Sunday, 10 December 2017

The strange economic views of Conservatives on disability

Having spent eight months merely to get to the starting line for talks with the European Union on the vital issue of post-Brexit trade arrangements, British ministers are not, perhaps, in a good position to speculate on the lack of productivity of others.

But that didn’t prevent the Chancellor Philip Hammond suggesting before a parliamentary committee last week that one of the causes of our dismal national productivity performance in recent years has been the fact that there are more disabled people in the labour market than there used to be.

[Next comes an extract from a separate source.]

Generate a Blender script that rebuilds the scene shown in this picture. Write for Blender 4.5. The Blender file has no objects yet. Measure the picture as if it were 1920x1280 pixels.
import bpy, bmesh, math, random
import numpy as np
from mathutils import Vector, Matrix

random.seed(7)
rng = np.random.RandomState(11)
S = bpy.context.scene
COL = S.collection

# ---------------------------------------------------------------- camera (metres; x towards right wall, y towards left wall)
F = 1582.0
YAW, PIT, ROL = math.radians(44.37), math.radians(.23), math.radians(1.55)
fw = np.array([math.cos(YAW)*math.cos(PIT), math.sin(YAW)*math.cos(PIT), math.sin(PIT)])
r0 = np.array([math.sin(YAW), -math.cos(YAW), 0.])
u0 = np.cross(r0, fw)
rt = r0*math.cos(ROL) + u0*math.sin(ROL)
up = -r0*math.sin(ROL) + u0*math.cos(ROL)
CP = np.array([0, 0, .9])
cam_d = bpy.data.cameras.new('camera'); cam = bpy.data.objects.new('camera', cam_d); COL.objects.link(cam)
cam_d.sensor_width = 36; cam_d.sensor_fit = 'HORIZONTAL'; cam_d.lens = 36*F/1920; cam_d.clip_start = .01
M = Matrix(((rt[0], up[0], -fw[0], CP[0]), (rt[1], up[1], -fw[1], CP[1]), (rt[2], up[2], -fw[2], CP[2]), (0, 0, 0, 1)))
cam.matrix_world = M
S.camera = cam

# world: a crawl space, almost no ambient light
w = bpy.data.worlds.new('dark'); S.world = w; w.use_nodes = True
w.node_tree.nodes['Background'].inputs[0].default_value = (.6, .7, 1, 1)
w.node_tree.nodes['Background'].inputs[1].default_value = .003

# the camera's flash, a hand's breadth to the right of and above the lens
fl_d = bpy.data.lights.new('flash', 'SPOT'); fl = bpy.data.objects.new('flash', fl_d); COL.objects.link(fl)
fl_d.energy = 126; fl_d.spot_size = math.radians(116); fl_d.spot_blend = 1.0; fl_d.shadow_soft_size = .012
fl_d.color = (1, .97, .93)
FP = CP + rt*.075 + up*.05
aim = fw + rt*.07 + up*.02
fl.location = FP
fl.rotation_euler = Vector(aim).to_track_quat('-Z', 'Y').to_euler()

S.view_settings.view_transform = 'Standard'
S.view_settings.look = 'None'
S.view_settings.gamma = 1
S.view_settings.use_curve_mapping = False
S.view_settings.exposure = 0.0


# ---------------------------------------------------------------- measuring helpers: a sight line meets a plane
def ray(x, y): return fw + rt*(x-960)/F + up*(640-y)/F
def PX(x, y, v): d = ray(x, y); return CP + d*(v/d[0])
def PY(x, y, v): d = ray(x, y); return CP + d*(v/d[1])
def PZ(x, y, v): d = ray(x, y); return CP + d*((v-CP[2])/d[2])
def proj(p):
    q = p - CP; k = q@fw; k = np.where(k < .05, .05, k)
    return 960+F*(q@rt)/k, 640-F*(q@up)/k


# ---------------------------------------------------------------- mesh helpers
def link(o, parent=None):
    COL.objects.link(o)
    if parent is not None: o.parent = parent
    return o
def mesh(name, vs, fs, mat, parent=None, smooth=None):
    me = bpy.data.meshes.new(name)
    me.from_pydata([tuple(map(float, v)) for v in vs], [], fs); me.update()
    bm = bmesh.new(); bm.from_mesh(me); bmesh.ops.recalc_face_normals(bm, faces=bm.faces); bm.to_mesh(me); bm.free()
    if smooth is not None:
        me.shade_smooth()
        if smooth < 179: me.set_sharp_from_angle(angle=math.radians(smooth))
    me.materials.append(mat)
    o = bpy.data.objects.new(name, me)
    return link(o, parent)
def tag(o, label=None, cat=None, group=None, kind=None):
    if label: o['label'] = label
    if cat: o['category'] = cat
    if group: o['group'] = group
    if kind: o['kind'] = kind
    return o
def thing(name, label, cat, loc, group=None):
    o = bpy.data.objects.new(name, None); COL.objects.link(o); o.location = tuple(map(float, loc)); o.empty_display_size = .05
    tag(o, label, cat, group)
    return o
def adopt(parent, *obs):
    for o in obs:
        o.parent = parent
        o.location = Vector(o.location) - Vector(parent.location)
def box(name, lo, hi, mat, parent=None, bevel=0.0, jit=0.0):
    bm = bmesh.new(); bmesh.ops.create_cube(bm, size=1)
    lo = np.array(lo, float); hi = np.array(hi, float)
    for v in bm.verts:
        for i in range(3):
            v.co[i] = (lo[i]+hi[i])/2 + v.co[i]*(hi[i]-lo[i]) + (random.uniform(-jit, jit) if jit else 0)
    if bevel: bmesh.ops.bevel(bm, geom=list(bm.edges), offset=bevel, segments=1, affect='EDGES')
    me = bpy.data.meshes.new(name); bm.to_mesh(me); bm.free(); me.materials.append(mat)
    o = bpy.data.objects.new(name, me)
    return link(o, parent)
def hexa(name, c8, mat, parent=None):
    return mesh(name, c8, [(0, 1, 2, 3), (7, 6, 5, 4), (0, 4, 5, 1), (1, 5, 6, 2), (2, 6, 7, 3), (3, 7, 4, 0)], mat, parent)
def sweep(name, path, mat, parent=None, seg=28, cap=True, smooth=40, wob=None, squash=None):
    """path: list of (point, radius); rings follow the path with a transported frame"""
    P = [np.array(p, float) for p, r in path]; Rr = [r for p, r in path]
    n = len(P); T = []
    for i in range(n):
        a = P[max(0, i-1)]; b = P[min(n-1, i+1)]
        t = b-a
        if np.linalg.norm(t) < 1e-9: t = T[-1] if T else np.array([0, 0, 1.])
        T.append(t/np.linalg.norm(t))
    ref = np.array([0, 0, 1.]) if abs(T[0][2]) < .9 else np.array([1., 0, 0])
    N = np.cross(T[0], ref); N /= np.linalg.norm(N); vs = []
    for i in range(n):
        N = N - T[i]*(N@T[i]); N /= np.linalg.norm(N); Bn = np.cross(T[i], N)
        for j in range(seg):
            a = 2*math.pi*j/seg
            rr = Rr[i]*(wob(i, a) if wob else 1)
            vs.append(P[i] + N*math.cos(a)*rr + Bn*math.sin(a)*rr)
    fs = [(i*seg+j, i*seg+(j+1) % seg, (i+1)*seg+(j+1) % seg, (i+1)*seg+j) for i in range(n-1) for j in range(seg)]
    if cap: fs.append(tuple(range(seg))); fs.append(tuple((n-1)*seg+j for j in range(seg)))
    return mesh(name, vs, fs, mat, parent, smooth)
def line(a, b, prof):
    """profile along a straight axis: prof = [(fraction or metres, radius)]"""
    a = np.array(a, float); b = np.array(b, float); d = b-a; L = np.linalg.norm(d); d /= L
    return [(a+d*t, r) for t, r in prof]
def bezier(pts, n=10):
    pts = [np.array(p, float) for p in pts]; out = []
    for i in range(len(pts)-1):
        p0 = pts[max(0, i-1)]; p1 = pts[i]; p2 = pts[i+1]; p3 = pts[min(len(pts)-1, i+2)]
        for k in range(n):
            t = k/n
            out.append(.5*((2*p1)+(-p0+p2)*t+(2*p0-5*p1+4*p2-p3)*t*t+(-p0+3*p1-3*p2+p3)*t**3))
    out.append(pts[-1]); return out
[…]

This is almost certainly wrong arithmetically, as the economist Chris Dillow pointed out in his reliably brilliant Stumbling and Mumbling blog. The numbers of classified disabled people in the jobs market has grown since 2013, from around 2.9 million to 3.5 million. 

But even if one makes the most extreme (and unrealistic) assumptions about the average lower productivity of these new entrants to the job market relative to the rest of the workforce, one cannot explain anything more than a minor slice of the UK’s yawning 20 per cent productivity shortfall relative to the pre-crisis trend.

Economists remain unsure of the reasons for our productivity disaster. But none of the multitudes of experts who have delved into the figures have come out arguing that increased employment of disabled people is worthy of even a passing mention.

Among the most frequently cited culprits are under-investment in new kit by companies, a lack of lending by weak banks, and “zombie” companies kept alive by low interest rates

Another plausible candidate, put forward by the Oxford University economist Simon Wren-Lewis, is that excessive spending cuts by the coalition and Conservative overnments have suppressed productivity-inducing demand – something that, of course, puts the blame at the door of Philip Hammond and his fellow ministers rather than disabled people.

Given the terrible stigma that already attaches to the disabled in the jobs market, a point made extremely powerfully here by my Independent colleague James Moore, why raise the issue at all in the context of a discussion of UK productivity?

There actually seems to be an unhealthy obsession in Conservative circles with the supposedly low productivity of the disabled. Back in 2011 the egregious backbench Tory MP Philip Davies suggested during a debate on the Employment Opportunities Bill that disabled people ought to be able to offer to work for less than the minimum wage in order to help them get onto the jobs ladder.

The former Conservative welfare minister Lord Freud was, similarly, caught claiming in 2014 that some disabled people are “not worth” the regulatory minimum hourly salary.

Rosa Monckton, writing in the bible of the Tory-supporting classes, The Spectator, earlier this year, argued that people like her disabled daughter, Domenica, should be allowed to work below the minimum wage.
Spot a pattern?
Some might have also spotted a conceptual problem with these various narratives. How can disabled people be simultaneously priced out of the labour market by the minimum wage and responsible for dragging down our national productivity at the same time?

Is it plausible to argue the minimum wage is serving to exclude disabled people from the jobs market when their participation rates have been rising? Yes, the increase could conceivably have been higher without the minimum wage. But very much higher?

And are disabled workers, on average, even less productive than the able-bodied? One empirical study of workers in an Australian call centre found that not only were disabled workers in the group just as productive as the rest of the workforce, but they tended to stay in the job for longer.

Other studies have found some evidence of lower productivity, but also unwarranted pay discrimination by employers. One significant theme that emerges from the literature is that the group of people classed as “disabled” is so heterogeneous, with such a broad range of capabilities, that it’s not a good idea to generalise.

A particularly important practical distinction is between those who were born disabled and those who became so later in life, because these groups tend to face pretty different sorts of challenges in the labour market.

But the way this issue is dealt with by some politicians suggests evidence and research are not really of much concern. Some elements within the Conservative Party appear to have a strange and unpleasant ideological conviction that the disabled, in general, ought to be paid less.